19 Mag An interview with Dina Yanni, director of “The Dark, Debra”
BIO
Dina Yanni is a video artist and researcher whose work is heavily influenced by popular culture and its politics, digital image manipulation, and critical theory.
Through compilation and analysis of existing footage, experimental editing and/or data corruption, Yanni strives to reveal, reevaluate and reframe power structures discovered in the original materials. She is also a political scientist and publishes theory-based writing around the very same themes that inform her video work: the study of power structures behind visual representations and possibilities for counter-narratives. Dina Yanni holds a PhD in Political Science and an MA in Film Production. Her work has been exhibited at experimental film and video art festivals internationally.
The way you used editing disrupts the power structures proper to traditional cinema. Please tell us about the possible political theoretical implication sought through this operation.

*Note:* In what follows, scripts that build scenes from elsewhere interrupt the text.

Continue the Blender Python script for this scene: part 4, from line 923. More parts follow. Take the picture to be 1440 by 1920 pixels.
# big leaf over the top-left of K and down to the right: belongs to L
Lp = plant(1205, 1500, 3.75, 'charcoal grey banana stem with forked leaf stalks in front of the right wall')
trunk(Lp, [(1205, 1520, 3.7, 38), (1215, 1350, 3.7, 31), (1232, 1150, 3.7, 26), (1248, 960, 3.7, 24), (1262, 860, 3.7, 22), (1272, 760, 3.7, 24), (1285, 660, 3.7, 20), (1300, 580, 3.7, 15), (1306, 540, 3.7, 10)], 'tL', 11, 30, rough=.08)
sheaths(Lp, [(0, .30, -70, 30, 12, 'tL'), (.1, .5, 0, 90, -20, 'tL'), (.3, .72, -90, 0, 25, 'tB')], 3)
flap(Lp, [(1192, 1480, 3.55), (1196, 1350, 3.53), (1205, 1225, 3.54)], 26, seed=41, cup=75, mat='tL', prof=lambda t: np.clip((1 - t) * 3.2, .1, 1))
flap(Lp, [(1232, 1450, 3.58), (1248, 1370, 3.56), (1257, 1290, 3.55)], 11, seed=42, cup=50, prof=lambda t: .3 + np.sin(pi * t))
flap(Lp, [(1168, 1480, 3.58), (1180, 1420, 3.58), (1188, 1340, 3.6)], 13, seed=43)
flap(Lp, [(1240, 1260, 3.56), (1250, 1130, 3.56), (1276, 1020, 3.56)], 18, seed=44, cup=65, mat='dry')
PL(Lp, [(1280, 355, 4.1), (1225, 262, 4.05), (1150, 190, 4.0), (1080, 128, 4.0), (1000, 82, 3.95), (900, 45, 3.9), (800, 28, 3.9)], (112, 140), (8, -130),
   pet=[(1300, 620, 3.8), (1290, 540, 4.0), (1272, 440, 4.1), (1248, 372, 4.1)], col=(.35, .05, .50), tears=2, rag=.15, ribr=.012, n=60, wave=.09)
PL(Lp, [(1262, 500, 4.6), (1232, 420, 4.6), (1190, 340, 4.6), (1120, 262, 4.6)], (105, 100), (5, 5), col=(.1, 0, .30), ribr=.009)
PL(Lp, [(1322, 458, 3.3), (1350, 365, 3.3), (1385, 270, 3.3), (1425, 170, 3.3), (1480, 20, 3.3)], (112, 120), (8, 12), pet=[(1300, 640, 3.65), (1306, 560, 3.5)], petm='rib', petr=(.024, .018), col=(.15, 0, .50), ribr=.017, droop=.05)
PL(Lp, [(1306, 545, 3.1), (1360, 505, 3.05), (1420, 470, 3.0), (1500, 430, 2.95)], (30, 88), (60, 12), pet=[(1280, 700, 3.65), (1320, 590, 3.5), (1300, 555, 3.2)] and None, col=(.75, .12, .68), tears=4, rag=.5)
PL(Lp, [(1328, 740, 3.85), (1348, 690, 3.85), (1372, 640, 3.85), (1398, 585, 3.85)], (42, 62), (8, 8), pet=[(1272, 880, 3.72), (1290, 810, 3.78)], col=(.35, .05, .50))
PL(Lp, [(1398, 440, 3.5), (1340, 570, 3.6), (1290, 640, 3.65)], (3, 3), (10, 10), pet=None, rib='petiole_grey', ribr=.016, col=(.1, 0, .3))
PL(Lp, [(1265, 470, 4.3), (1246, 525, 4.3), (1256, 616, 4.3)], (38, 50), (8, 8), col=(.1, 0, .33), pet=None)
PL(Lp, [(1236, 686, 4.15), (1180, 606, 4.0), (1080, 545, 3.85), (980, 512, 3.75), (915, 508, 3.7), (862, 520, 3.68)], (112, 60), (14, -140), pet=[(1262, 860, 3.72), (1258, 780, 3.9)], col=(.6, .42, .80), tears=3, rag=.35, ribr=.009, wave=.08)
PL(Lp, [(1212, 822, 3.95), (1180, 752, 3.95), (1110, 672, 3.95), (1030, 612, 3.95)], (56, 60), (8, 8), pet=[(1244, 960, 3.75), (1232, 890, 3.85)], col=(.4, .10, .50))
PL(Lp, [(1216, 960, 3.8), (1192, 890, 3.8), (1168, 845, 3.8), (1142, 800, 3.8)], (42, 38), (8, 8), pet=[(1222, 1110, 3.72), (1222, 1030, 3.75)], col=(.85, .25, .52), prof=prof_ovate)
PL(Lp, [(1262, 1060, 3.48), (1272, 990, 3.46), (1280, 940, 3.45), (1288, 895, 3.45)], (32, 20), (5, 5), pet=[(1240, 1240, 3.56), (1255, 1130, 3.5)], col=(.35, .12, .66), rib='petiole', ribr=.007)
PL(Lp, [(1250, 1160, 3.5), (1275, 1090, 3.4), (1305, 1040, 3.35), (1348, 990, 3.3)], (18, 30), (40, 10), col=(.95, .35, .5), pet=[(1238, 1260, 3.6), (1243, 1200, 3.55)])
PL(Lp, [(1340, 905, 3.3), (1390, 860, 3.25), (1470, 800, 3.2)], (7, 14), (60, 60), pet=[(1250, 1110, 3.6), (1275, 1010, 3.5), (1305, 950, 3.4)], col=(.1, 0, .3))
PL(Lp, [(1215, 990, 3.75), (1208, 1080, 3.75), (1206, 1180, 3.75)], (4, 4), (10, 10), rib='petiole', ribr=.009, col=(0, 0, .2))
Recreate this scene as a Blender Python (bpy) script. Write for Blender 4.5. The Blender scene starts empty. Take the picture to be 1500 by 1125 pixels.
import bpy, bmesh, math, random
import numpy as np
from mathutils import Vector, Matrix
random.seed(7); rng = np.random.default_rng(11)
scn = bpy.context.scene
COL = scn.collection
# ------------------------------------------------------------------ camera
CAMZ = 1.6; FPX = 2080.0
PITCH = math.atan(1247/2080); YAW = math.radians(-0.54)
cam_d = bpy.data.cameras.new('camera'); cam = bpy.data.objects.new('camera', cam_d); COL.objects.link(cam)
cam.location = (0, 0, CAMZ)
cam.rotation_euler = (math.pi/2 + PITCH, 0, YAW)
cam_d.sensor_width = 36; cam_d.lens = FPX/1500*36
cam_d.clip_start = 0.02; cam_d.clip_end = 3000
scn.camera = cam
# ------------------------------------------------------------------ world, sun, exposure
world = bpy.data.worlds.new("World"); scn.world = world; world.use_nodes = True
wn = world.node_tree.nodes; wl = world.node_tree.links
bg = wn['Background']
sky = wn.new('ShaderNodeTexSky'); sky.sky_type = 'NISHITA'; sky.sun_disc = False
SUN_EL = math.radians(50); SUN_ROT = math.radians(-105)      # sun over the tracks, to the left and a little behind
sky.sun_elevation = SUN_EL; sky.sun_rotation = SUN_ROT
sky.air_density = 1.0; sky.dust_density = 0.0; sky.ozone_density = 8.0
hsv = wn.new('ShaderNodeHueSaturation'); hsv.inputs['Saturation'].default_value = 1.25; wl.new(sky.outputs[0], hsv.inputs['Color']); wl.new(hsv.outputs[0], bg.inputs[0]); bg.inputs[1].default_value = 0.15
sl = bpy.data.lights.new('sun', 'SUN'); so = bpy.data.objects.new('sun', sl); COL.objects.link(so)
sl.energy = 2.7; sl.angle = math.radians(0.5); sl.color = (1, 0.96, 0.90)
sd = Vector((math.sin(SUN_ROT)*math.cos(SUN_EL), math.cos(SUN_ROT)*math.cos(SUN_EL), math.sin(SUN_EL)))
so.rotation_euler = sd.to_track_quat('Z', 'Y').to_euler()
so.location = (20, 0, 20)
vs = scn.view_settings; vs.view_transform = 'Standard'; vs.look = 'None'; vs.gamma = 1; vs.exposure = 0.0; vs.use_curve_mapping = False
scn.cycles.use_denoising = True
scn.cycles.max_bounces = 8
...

Many academic disciplines – first and foremost Cultural studies – view pop culture texts such as films as encrypted power structures. They are shaped by systems of oppression and spaces of resistance. Remixing films in the tradition of détournement means transforming pop culture texts and experimenting directly with mainstream images of race, class or gender. The proposition of more diverse and affirming images can radically change the way we think about these texts.
Just as every film genre has its milestones, experimental editing counts the names of great masters and innovators. Which directors have influenced you the most?
I just published an excerpt of my current work in development, called „Boys! Boys! Boys!“. It elaborates on the queer subtexts in the Elvis movies and explores the original narrative minus the women. It’s a piece of fan art that simultaneously pays homage and is critical of the source material.